(Raw records)
==================================================
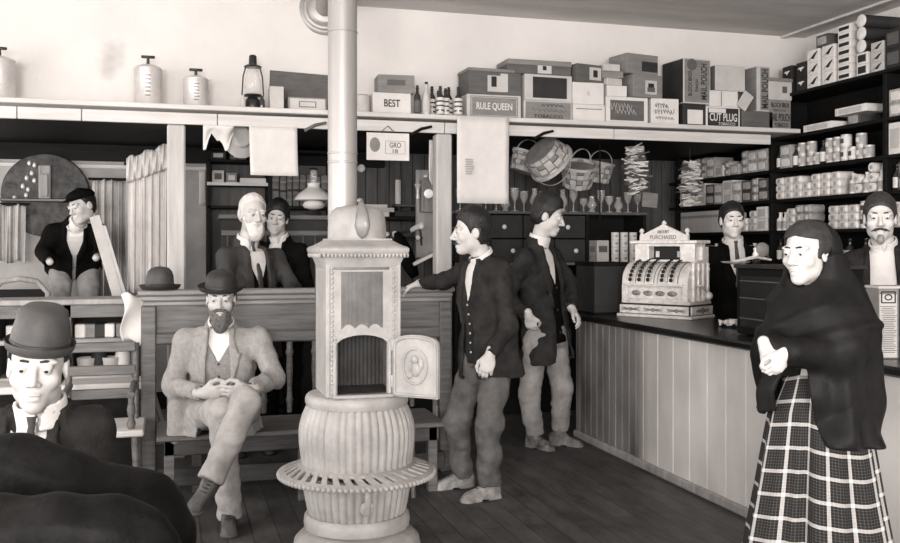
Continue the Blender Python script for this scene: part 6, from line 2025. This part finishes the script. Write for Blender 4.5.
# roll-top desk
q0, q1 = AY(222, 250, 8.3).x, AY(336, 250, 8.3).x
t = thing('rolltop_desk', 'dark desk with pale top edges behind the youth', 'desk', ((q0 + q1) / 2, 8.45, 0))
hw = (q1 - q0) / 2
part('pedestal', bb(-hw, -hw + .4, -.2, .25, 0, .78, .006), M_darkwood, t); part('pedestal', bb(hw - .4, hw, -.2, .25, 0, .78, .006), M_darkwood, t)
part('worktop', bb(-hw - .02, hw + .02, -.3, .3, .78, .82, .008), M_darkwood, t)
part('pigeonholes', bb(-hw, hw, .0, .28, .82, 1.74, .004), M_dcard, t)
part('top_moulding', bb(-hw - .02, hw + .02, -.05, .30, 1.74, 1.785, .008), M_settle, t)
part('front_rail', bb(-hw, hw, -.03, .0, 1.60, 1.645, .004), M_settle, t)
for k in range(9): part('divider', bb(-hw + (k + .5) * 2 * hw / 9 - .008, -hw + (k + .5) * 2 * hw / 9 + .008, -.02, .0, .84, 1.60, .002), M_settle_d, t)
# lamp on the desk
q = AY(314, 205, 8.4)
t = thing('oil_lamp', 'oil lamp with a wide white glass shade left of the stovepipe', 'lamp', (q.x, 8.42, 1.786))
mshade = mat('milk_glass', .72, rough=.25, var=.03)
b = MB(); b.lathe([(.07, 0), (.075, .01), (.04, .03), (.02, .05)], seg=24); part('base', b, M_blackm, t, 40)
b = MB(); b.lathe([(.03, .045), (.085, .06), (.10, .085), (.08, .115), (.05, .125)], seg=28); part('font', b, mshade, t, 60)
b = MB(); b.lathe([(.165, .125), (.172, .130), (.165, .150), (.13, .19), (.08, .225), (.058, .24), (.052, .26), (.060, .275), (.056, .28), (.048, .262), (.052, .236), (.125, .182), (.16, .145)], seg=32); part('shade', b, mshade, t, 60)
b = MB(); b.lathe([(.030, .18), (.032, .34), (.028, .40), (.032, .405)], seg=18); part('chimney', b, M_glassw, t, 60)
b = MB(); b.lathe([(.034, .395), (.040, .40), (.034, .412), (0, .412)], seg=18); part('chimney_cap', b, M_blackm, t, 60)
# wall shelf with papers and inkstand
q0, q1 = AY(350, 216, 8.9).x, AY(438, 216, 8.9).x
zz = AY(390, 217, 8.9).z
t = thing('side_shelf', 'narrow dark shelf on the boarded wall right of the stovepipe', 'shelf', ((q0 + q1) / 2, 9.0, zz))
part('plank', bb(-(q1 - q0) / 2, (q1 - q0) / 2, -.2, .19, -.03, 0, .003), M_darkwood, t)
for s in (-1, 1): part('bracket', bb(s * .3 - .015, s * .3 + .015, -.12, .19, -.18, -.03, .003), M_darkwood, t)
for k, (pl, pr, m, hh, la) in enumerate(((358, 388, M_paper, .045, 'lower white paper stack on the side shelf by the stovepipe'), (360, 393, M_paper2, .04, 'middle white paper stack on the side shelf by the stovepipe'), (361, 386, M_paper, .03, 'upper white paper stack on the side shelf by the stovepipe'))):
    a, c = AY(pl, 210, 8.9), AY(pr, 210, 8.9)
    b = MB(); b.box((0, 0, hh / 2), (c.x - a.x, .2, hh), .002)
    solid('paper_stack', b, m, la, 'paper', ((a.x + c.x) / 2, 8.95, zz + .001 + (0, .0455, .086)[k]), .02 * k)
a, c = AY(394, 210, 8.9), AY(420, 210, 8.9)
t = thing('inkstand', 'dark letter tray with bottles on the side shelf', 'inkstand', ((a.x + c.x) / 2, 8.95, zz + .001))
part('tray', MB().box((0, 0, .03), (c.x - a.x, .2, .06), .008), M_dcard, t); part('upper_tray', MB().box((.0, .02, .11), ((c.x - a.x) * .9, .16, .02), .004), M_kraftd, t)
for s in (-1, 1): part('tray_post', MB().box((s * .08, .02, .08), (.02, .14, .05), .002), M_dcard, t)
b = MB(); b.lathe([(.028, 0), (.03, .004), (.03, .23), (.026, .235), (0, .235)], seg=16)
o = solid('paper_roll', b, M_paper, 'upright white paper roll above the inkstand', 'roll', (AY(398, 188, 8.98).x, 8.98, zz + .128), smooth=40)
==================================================
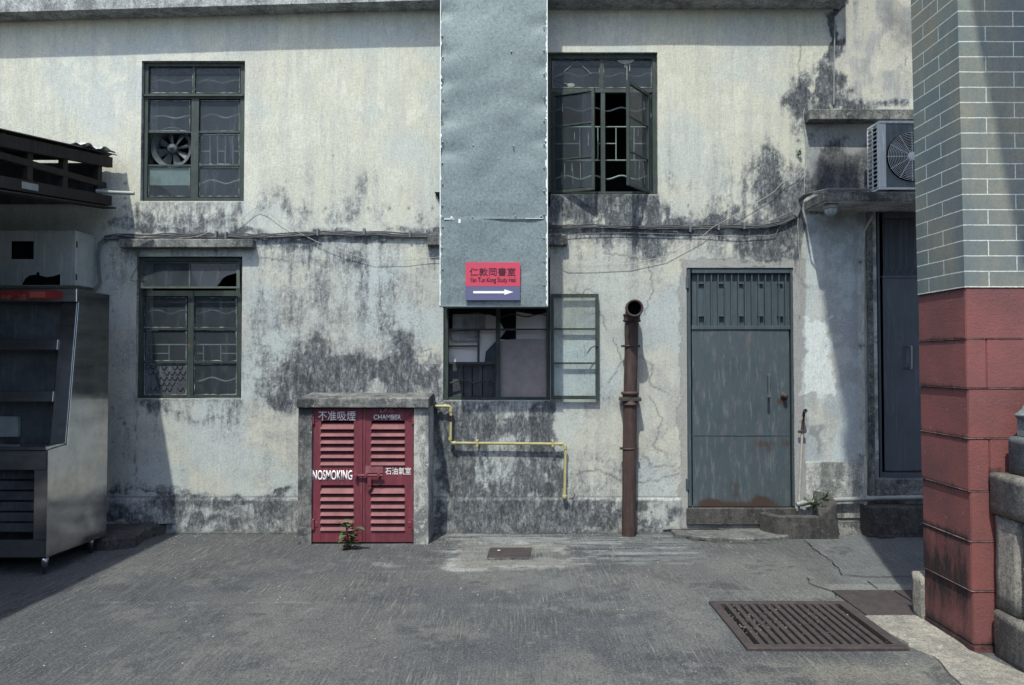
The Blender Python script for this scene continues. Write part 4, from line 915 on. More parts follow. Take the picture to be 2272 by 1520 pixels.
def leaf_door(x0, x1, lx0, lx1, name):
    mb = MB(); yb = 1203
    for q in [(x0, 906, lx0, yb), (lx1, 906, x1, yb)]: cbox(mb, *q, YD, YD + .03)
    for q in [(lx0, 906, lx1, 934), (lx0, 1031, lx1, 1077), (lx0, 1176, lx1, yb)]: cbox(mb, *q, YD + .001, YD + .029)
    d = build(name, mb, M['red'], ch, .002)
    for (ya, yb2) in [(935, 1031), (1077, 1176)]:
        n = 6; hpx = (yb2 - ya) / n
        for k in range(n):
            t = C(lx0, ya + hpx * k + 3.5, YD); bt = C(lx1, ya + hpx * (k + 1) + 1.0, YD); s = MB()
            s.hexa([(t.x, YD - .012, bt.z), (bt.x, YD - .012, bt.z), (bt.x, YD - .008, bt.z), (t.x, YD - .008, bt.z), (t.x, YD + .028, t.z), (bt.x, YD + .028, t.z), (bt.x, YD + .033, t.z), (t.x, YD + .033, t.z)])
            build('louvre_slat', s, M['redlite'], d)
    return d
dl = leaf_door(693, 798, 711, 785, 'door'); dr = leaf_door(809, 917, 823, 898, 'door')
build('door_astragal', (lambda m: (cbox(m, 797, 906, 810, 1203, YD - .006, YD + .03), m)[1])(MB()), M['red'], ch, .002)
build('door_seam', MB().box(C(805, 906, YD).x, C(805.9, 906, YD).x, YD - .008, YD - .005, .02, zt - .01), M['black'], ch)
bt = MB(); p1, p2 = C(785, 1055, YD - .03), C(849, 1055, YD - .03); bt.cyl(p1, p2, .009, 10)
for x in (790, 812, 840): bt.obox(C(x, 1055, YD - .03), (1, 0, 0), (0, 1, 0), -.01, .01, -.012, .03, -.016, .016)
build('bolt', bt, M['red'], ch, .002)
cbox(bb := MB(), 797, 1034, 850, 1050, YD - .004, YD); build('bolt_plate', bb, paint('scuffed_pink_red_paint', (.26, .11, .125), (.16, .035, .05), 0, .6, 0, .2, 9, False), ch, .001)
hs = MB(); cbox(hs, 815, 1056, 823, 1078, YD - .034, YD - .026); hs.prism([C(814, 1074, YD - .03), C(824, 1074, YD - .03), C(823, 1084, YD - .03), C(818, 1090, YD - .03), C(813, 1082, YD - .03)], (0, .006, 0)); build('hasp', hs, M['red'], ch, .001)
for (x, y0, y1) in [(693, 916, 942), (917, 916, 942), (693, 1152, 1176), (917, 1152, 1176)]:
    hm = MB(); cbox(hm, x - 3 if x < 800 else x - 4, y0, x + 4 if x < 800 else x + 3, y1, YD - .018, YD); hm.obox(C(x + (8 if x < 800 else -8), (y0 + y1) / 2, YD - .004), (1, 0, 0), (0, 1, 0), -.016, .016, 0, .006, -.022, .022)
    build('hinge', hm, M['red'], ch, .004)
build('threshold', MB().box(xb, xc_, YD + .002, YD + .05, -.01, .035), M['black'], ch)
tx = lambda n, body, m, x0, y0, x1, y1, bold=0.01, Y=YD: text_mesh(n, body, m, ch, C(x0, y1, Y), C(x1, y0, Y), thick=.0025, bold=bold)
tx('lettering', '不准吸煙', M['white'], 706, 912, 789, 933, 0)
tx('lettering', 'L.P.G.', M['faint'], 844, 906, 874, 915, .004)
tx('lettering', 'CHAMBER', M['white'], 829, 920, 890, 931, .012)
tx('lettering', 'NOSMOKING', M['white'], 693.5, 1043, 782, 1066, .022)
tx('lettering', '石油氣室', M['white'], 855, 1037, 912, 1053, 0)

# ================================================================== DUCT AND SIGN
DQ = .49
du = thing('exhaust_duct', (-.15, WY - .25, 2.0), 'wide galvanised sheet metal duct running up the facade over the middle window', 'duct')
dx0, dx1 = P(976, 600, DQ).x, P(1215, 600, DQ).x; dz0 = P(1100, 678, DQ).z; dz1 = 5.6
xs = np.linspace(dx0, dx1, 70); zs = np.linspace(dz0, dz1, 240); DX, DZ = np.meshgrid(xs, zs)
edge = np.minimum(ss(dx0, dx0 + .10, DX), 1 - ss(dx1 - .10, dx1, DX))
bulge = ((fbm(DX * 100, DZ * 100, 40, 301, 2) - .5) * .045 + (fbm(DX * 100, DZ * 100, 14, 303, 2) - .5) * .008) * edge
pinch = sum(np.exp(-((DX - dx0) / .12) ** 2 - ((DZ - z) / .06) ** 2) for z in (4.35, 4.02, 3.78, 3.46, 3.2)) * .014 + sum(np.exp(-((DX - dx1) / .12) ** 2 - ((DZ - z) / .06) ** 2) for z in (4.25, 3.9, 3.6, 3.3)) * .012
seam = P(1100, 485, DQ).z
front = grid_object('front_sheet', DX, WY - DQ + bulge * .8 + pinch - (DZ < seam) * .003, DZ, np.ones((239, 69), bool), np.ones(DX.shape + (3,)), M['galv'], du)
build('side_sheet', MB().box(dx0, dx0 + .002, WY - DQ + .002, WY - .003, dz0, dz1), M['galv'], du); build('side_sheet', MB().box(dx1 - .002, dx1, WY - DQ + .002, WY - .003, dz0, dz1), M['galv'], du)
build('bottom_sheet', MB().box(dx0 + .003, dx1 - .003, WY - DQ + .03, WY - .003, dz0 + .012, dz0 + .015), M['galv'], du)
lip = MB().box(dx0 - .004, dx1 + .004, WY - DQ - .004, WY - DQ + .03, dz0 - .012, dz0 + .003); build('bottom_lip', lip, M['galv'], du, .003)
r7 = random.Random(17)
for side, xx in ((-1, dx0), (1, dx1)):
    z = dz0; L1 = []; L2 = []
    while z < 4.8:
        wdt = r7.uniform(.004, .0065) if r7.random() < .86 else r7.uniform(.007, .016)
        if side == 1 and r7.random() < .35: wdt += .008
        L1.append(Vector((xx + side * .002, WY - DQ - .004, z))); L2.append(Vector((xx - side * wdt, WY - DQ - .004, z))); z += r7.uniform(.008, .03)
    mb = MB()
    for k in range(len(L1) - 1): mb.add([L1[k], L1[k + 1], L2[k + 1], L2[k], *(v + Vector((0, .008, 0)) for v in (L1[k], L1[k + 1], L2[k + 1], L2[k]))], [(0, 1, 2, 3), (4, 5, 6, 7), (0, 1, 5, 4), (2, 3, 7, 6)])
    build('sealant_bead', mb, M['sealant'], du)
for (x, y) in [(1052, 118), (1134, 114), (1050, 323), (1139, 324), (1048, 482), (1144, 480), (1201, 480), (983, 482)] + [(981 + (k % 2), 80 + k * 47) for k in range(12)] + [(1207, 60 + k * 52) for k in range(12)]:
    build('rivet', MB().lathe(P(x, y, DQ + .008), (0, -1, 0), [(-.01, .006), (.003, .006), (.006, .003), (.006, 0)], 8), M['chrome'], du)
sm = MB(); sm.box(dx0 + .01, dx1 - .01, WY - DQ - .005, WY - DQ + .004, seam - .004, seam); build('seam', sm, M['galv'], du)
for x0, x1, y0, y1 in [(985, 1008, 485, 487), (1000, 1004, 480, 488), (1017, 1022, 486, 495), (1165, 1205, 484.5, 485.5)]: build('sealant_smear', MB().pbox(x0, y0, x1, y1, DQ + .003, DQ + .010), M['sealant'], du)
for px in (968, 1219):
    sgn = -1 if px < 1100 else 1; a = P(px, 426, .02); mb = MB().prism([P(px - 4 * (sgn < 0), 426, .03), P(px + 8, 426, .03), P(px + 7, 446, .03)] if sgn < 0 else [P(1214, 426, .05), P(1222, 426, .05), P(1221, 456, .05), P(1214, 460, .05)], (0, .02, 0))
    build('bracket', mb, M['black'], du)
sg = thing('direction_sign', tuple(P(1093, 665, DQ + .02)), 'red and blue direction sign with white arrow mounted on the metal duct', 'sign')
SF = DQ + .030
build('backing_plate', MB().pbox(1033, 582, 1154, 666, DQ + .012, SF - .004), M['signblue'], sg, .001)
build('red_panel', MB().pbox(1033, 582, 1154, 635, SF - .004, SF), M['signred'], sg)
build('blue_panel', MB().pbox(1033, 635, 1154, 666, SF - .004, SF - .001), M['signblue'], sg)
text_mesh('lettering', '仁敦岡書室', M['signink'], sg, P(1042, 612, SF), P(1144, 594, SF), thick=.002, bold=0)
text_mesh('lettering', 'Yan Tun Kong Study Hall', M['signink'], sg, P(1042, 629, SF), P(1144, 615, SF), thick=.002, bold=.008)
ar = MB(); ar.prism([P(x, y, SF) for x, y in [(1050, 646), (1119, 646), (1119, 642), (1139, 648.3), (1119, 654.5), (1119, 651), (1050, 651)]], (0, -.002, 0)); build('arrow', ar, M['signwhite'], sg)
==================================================
** EXERCISE **
Show each line in the entries that holds the string "Write".

** FINAL RESULT **
Continue the Blender Python script for this scene: part 6, from line 2025. This part finishes the script. Write for Blender 4.5.
The Blender Python script for this scene continues. Write part 4, from line 915 on. More parts follow. Take the picture to be 2272 by 1520 pixels.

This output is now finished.